SAN FRANCISCO (AP) -- A judge is ordering Microsoft to pay $112.5 million to attorneys who successfully sued the software maker for monopolizing a segment of California's market.

The award for fees and costs comes in a case in which Microsoft agreed to allocate $1.1 billion for California consumers--after a small San Francisco law firm sued in state court here alleging the company inflated prices by monopolizing the pre-installed software market from 1995 to 2001.

The deal enables anyone who bought a computer in California to get vouchers worth $5 to $29 per Microsoft product. Two-thirds of the unused settlement is earmarked for poor California schools.

The attorneys who sued Microsoft here had requested $258 million in fees and costs, up to $3,000 an hour for one of the lead attorneys, Eugene Crew of San Francisco.

San Francisco County Superior Court Judge Paul Alvarado, in a ruling last week, said the attorneys were entitled to about 58% of the request.

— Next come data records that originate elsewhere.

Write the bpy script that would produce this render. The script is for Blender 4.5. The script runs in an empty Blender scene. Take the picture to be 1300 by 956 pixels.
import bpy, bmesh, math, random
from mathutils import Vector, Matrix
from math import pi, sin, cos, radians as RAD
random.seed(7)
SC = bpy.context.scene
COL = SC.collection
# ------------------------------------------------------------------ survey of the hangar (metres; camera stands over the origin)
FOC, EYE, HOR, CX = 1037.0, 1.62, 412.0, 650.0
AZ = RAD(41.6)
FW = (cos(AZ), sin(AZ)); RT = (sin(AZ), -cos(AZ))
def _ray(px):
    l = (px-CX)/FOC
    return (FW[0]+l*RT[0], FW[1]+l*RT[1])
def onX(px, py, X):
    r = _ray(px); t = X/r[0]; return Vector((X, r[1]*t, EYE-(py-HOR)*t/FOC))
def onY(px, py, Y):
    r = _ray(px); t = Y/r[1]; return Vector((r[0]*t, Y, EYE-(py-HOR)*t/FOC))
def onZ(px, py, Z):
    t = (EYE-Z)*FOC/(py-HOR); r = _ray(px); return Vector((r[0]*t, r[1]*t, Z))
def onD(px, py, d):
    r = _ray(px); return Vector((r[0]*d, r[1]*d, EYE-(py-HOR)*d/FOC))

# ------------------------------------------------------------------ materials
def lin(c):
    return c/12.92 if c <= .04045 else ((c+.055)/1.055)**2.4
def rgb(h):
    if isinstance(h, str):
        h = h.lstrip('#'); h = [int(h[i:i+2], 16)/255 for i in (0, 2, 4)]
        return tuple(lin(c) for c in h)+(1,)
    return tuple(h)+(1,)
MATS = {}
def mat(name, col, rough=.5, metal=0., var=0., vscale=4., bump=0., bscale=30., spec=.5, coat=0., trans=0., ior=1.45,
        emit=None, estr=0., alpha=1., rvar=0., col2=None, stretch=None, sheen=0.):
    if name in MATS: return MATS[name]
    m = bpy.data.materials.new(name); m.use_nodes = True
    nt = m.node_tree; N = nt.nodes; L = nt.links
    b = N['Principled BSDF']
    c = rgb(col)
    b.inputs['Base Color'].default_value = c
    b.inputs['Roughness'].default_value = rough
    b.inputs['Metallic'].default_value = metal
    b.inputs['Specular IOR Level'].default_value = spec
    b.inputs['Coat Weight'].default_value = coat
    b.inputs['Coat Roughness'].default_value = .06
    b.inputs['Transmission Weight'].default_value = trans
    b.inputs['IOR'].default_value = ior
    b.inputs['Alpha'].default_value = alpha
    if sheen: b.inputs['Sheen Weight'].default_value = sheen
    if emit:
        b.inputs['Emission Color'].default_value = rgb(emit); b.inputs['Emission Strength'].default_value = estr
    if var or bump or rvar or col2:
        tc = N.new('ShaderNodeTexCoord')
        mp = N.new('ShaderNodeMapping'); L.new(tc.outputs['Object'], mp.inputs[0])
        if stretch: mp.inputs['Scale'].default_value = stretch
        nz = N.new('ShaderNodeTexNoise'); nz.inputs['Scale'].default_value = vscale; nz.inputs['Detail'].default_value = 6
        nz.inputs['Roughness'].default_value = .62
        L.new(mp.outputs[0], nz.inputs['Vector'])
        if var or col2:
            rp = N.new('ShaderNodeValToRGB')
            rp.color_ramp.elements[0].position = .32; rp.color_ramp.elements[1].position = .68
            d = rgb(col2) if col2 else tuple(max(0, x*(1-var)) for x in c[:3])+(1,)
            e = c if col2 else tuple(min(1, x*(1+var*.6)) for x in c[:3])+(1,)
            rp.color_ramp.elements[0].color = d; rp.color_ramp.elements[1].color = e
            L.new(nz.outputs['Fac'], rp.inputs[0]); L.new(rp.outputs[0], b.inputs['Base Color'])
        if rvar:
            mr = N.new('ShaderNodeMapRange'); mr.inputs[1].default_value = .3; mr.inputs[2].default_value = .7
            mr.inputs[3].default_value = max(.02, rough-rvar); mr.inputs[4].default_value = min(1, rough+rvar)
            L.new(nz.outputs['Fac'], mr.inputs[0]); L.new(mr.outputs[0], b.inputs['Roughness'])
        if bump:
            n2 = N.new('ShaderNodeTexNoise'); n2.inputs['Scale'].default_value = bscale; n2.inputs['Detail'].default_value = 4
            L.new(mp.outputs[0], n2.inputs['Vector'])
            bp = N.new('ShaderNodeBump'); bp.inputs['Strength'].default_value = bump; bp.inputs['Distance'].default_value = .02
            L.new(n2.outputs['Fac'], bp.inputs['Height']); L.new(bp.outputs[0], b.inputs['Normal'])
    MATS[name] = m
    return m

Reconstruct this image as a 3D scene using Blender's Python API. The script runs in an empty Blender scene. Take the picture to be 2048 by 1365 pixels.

He said some of their legal documents mirrored the federal government's successful monopoly case, and briefs from others who had sued Microsoft in other states.

Redmond, Wash.-based Microsoft had urged the judge to award opposing attorneys about $75 million to end a case that took four years to litigate, but said the larger award was fair.

In all, dozens of attorneys and their assistants billed for 209,000 hours of work.

The case is Microsoft 1-V Cases, 4106.